PROMPT: Copy out the listing in full, exactly as written, but not its pictures.

"""

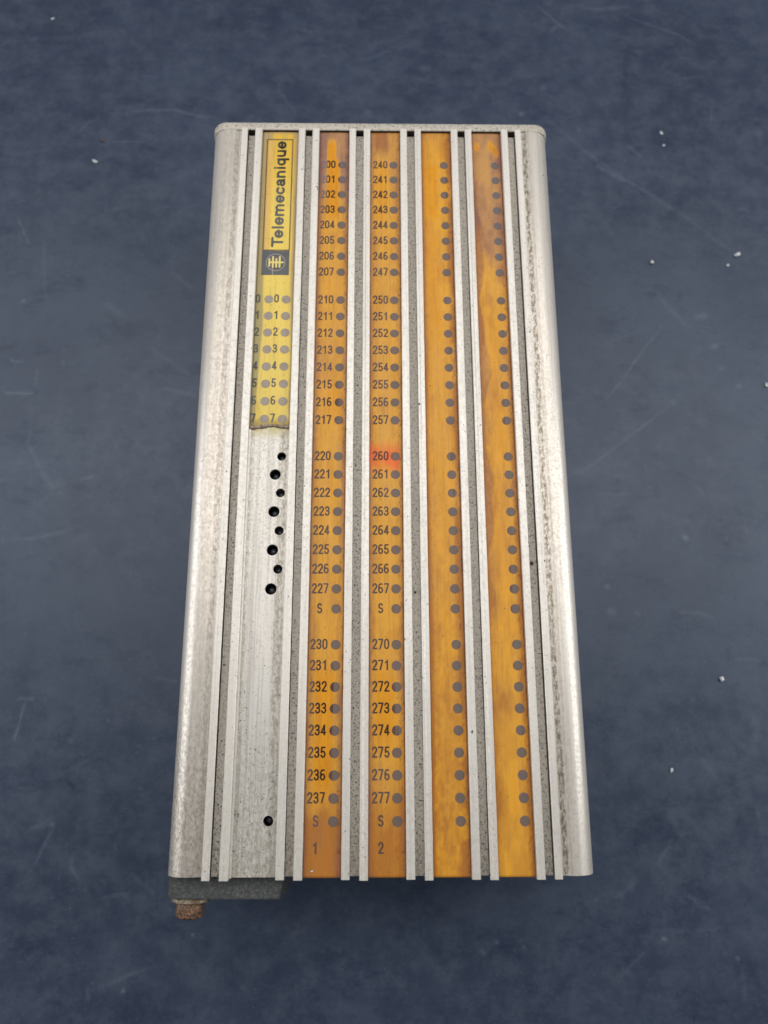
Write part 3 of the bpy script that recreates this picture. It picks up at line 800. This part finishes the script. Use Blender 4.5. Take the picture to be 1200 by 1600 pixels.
# emblem: dark block, ring and crossed bars
V, F = fill_region(lambda X, Y: np.maximum(np.abs(X + 46.2) - 5.95, np.abs(Y - 89.1) - 5.95), -52.4, -40.0, 82.9, 95.3, .3, ZP - .02, .1)
me = mesh_from(V, F); c = coords(me) / MM
set_color(me, 'stain', mixc(np.array(srgb(84, 88, 92)), np.array(srgb(100, 100, 102)), fbm(c[:, 0] / 3, c[:, 1] / 3, 74)))
link('emblem_block', me, M['print'], ys_)
EX, EY = -46.1, 89.3
bars = [[(-2.75, -1.7), (-2.75, 1.6)], [(-1.2, -2.3), (-1.2, 2.7)], [(.3, -2.2), (.3, 1.7)], [(1.75, -2.2), (1.75, 2.8)], [(-2.4, 0), (3.2, 0)]]
fb = stroke_sdf([[(EX + x, EY + y) for x, y in l] for l in bars], .80)
def ring(X, Y):
    return np.minimum(fb(X, Y), np.abs(np.hypot(X - EX, (Y - EY) * .98) - 4.05) - .13)
tail = stroke_sdf([[(EX - 1.3, EY - 3.2), (EX - 1.2, EY - 6.0)]], .3)
V, F = fill_region(lambda X, Y: np.minimum(ring(X, Y), tail(X, Y)), -50.8, -41.4, 82.6, 94.2, .14, ZP + .03, .05)
me = mesh_from(V, F); c = coords(me) / MM
rr = np.hypot(c[:, 0] - EX, c[:, 1] - EY)
set_color(me, 'stain', mixc(np.array(srgb(226, 206, 124)), np.array(srgb(178, 160, 150)), sstep(3.2, 3.9, rr)))
link('emblem_symbol', me, M['print'], ys_)

# ------------------------------------------------------------------ bracket, washer and screw at the near corner
bm = bmesh.new()
zt, zb = zz(-7.6), zz(-24)
outline = [(-76.6, -157.0), (-76.6, -162.6), (-76.1, -164.0), (-75.0, -164.6), (-36.9, -164.8), (-35.4, -157.6), (-35.2, -157.0)]
top = [bm.verts.new((x * MM, y * MM, zt * MM)) for x, y in outline]
sl = [(0, 0)] * 4 + [(2.2, 0), (2.2, 0), (2.2, 0)]
bot = [bm.verts.new(((x + d[0]) * MM, y * MM, zb * MM)) for (x, y), d in zip(outline, sl)]
bm.faces.new(top[::-1]); bm.faces.new(bot)
for i in range(len(top)):
    j = (i + 1) % len(top); bm.faces.new((top[i], top[j], bot[j], bot[i]))
bmesh.ops.bevel(bm, geom=[e for e in bm.edges if e.verts[0] in top and e.verts[1] in top], offset=.35 * MM, segments=2, affect='EDGES')
me = bpy.data.meshes.new('bracket'); bm.to_mesh(me); bm.free()
link('mounting_bracket', finish(me), M['bracket'], root)
V, F = lathe([(6.5, 0), (7.0, .25), (7.0, 1.35), (6.6, 1.6), (3, 1.6)], 40)
w = link('washer', finish(mesh_from(V, F)), M['washer'], root)
w.location = (-69.6 * MM, -164.75 * MM, zz(-14.3) * MM); w.rotation_euler = (math.radians(90), 0, math.radians(-1.5))
V = []; F = []; seg = 48
prof2 = [(3.0, 0), (4.9, .05), (5.05, .3), (5.1, 4.4), (4.9, 5.1), (4.3, 5.5), (2.6, 5.55), (2.4, 3.2)]
for r, z in prof2:
    for s in range(seg):
        t = 2 * math.pi * s / seg
        q = r * (1 + .003 * (rnd.random() - .5))
        V.append((q * math.cos(t) * MM, q * math.sin(t) * MM, z * MM))
for k in range(len(prof2) - 1):
    for s in range(seg):
        a = k * seg + s; b = k * seg + (s + 1) % seg; F.append((a, b, b + seg, a + seg))
F.append(list(range(seg))[::-1]); F.append([(len(prof2) - 1) * seg + s for s in range(seg)])
sc = link('screw', finish(mesh_from(V, F)), M['rust'], root)
sc.location = (-69.7 * MM, -166.3 * MM, zz(-14.2) * MM); sc.rotation_euler = (math.radians(90), 0, math.radians(-2))

# ------------------------------------------------------------------ crumbs lying on the table and grit on the module
def crumb(size, seed, stretch=(1, 1, .6)):
    r = random.Random(seed); bm = bmesh.new()
    bmesh.ops.create_icosphere(bm, subdivisions=2, radius=1)
    for v in bm.verts:
        k = 1 + r.uniform(-.22, .22); v.co = v.co * k
        v.co.x *= stretch[0] * size * MM; v.co.y *= stretch[1] * size * MM; v.co.z *= stretch[2] * size * MM
    lo = min(v.co.z for v in bm.verts)
    for v in bm.verts: v.co.z -= lo
    me = bpy.data.meshes.new('crumb'); bm.to_mesh(me); bm.free(); return me
CR = [((-24.9, -154.6), .55, (1.1, .6, .4), 'crumb', 'white chip on the first amber strip below the number 1'),
      ((58.9, -43.4), .85, (.9, 1.2, .5), 'rustcrumb', 'brown blob of dirt in the rightmost groove of the module'),
      ((12.9, -55.0), .6, (1, 1, .4), 'rustcrumb', 'small dark crumb of dirt in the groove right of number 267'),
((148.1, 137.2), 1.25, (1, 1, .7), 'crumb', 'round white crumb on the table right of the module, level with number 246'),
      ((160.7, -85.0), 1.35, (.95, 1.15, .8), 'crumb', 'rounded pale crumb on the table at lower right, largest of the crumbs'),
      ((195.4, 142.2), 1.9, (1.2, .65, .5), 'crumb', 'angular whitish chip on the table near the right edge of the photo'),
      ((189.7, 135.8), .9, (1, 1, .5), 'crumb', 'small grey crumb just below left of the angular whitish chip'),
      ((-160.1, 199.7), 1.9, (1.15, .5, .35), 'crumb', 'oblong pale flake on the table at upper left below a rusty speck'),
      ((-194.4, 299.3), 1.3, (1.2, .5, .35), 'crumb', 'thin white flake on the table near the top left corner'),
      ((-157.4, 213.4), 1.2, (1, .8, .6), 'rustcrumb', 'tiny rust brown crumb on the table at upper left above a pale flake'),
      ((133.1, -125.6), 1.0, (.8, 1.3, .5), 'crumb', 'small white sliver on the table right of the lower end of the module'),
      ((201.6, 65.2), 1.3, (.7, 1.2, .5), 'crumb', 'pale crumb at the right edge of the photo, middle height'),
      ((161.3, 221.3), 1.2, (.8, 1.2, .5), 'crumb', 'upper of two greyish crumbs on the table right of the far end plate'),
      ((162.0, 213.1), .9, (1, .9, .5), 'crumb', 'lower of two greyish crumbs on the table right of the far end plate')]
for i, ((x, y), s, stt, mt, lab) in enumerate(CR):
    o = link('crumb', crumb(s * .82, i + 3, stt), M[mt])
    on = (zz(ZS + .1), zz(-3.6), zz(-3.6))[i] if i < 3 else .02      # three lie on the module itself
    o.location = (x * MM, y * MM, on * MM); o.rotation_euler.z = math.radians((10, 0, 0, 0, 10, 25, 0, -28, 22, 0, -20, 0, 15, 0)[i])
    o['label'] = lab; o['category'] = 'crumb'
    o['group'] = 'crumbs lying on the module' if i < 3 else 'crumbs lying on the tabletop'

"""

REPLY TO THE TASK:
Write part 3 of the bpy script that recreates this picture. It picks up at line 800. This part finishes the script. Use Blender 4.5. Take the picture to be 1200 by 1600 pixels.
# emblem: dark block, ring and crossed bars
V, F = fill_region(lambda X, Y: np.maximum(np.abs(X + 46.2) - 5.95, np.abs(Y - 89.1) - 5.95), -52.4, -40.0, 82.9, 95.3, .3, ZP - .02, .1)
me = mesh_from(V, F); c = coords(me) / MM
set_color(me, 'stain', mixc(np.array(srgb(84, 88, 92)), np.array(srgb(100, 100, 102)), fbm(c[:, 0] / 3, c[:, 1] / 3, 74)))
link('emblem_block', me, M['print'], ys_)
EX, EY = -46.1, 89.3
bars = [[(-2.75, -1.7), (-2.75, 1.6)], [(-1.2, -2.3), (-1.2, 2.7)], [(.3, -2.2), (.3, 1.7)], [(1.75, -2.2), (1.75, 2.8)], [(-2.4, 0), (3.2, 0)]]
fb = stroke_sdf([[(EX + x, EY + y) for x, y in l] for l in bars], .80)
def ring(X, Y):
    return np.minimum(fb(X, Y), np.abs(np.hypot(X - EX, (Y - EY) * .98) - 4.05) - .13)
tail = stroke_sdf([[(EX - 1.3, EY - 3.2), (EX - 1.2, EY - 6.0)]], .3)
V, F = fill_region(lambda X, Y: np.minimum(ring(X, Y), tail(X, Y)), -50.8, -41.4, 82.6, 94.2, .14, ZP + .03, .05)
me = mesh_from(V, F); c = coords(me) / MM
rr = np.hypot(c[:, 0] - EX, c[:, 1] - EY)
set_color(me, 'stain', mixc(np.array(srgb(226, 206, 124)), np.array(srgb(178, 160, 150)), sstep(3.2, 3.9, rr)))
link('emblem_symbol', me, M['print'], ys_)

# ------------------------------------------------------------------ bracket, washer and screw at the near corner
bm = bmesh.new()
zt, zb = zz(-7.6), zz(-24)
outline = [(-76.6, -157.0), (-76.6, -162.6), (-76.1, -164.0), (-75.0, -164.6), (-36.9, -164.8), (-35.4, -157.6), (-35.2, -157.0)]
top = [bm.verts.new((x * MM, y * MM, zt * MM)) for x, y in outline]
sl = [(0, 0)] * 4 + [(2.2, 0), (2.2, 0), (2.2, 0)]
bot = [bm.verts.new(((x + d[0]) * MM, y * MM, zb * MM)) for (x, y), d in zip(outline, sl)]
bm.faces.new(top[::-1]); bm.faces.new(bot)
for i in range(len(top)):
    j = (i + 1) % len(top); bm.faces.new((top[i], top[j], bot[j], bot[i]))
bmesh.ops.bevel(bm, geom=[e for e in bm.edges if e.verts[0] in top and e.verts[1] in top], offset=.35 * MM, segments=2, affect='EDGES')
me = bpy.data.meshes.new('bracket'); bm.to_mesh(me); bm.free()
link('mounting_bracket', finish(me), M['bracket'], root)
V, F = lathe([(6.5, 0), (7.0, .25), (7.0, 1.35), (6.6, 1.6), (3, 1.6)], 40)
w = link('washer', finish(mesh_from(V, F)), M['washer'], root)
w.location = (-69.6 * MM, -164.75 * MM, zz(-14.3) * MM); w.rotation_euler = (math.radians(90), 0, math.radians(-1.5))
V = []; F = []; seg = 48
prof2 = [(3.0, 0), (4.9, .05), (5.05, .3), (5.1, 4.4), (4.9, 5.1), (4.3, 5.5), (2.6, 5.55), (2.4, 3.2)]
for r, z in prof2:
    for s in range(seg):
        t = 2 * math.pi * s / seg
        q = r * (1 + .003 * (rnd.random() - .5))
        V.append((q * math.cos(t) * MM, q * math.sin(t) * MM, z * MM))
for k in range(len(prof2) - 1):
    for s in range(seg):
        a = k * seg + s; b = k * seg + (s + 1) % seg; F.append((a, b, b + seg, a + seg))
F.append(list(range(seg))[::-1]); F.append([(len(prof2) - 1) * seg + s for s in range(seg)])
sc = link('screw', finish(mesh_from(V, F)), M['rust'], root)
sc.location = (-69.7 * MM, -166.3 * MM, zz(-14.2) * MM); sc.rotation_euler = (math.radians(90), 0, math.radians(-2))

# ------------------------------------------------------------------ crumbs lying on the table and grit on the module
def crumb(size, seed, stretch=(1, 1, .6)):
    r = random.Random(seed); bm = bmesh.new()
    bmesh.ops.create_icosphere(bm, subdivisions=2, radius=1)
    for v in bm.verts:
        k = 1 + r.uniform(-.22, .22); v.co = v.co * k
        v.co.x *= stretch[0] * size * MM; v.co.y *= stretch[1] * size * MM; v.co.z *= stretch[2] * size * MM
    lo = min(v.co.z for v in bm.verts)
    for v in bm.verts: v.co.z -= lo
    me = bpy.data.meshes.new('crumb'); bm.to_mesh(me); bm.free(); return me
CR = [((-24.9, -154.6), .55, (1.1, .6, .4), 'crumb', 'white chip on the first amber strip below the number 1'),
      ((58.9, -43.4), .85, (.9, 1.2, .5), 'rustcrumb', 'brown blob of dirt in the rightmost groove of the module'),
      ((12.9, -55.0), .6, (1, 1, .4), 'rustcrumb', 'small dark crumb of dirt in the groove right of number 267'),
((148.1, 137.2), 1.25, (1, 1, .7), 'crumb', 'round white crumb on the table right of the module, level with number 246'),
      ((160.7, -85.0), 1.35, (.95, 1.15, .8), 'crumb', 'rounded pale crumb on the table at lower right, largest of the crumbs'),
      ((195.4, 142.2), 1.9, (1.2, .65, .5), 'crumb', 'angular whitish chip on the table near the right edge of the photo'),
      ((189.7, 135.8), .9, (1, 1, .5), 'crumb', 'small grey crumb just below left of the angular whitish chip'),
      ((-160.1, 199.7), 1.9, (1.15, .5, .35), 'crumb', 'oblong pale flake on the table at upper left below a rusty speck'),
      ((-194.4, 299.3), 1.3, (1.2, .5, .35), 'crumb', 'thin white flake on the table near the top left corner'),
      ((-157.4, 213.4), 1.2, (1, .8, .6), 'rustcrumb', 'tiny rust brown crumb on the table at upper left above a pale flake'),
      ((133.1, -125.6), 1.0, (.8, 1.3, .5), 'crumb', 'small white sliver on the table right of the lower end of the module'),
      ((201.6, 65.2), 1.3, (.7, 1.2, .5), 'crumb', 'pale crumb at the right edge of the photo, middle height'),
      ((161.3, 221.3), 1.2, (.8, 1.2, .5), 'crumb', 'upper of two greyish crumbs on the table right of the far end plate'),
      ((162.0, 213.1), .9, (1, .9, .5), 'crumb', 'lower of two greyish crumbs on the table right of the far end plate')]
for i, ((x, y), s, stt, mt, lab) in enumerate(CR):
    o = link('crumb', crumb(s * .82, i + 3, stt), M[mt])
    on = (zz(ZS + .1), zz(-3.6), zz(-3.6))[i] if i < 3 else .02      # three lie on the module itself
    o.location = (x * MM, y * MM, on * MM); o.rotation_euler.z = math.radians((10, 0, 0, 0, 10, 25, 0, -28, 22, 0, -20, 0, 15, 0)[i])
    o['label'] = lab; o['category'] = 'crumb'
    o['group'] = 'crumbs lying on the module' if i < 3 else 'crumbs lying on the tabletop'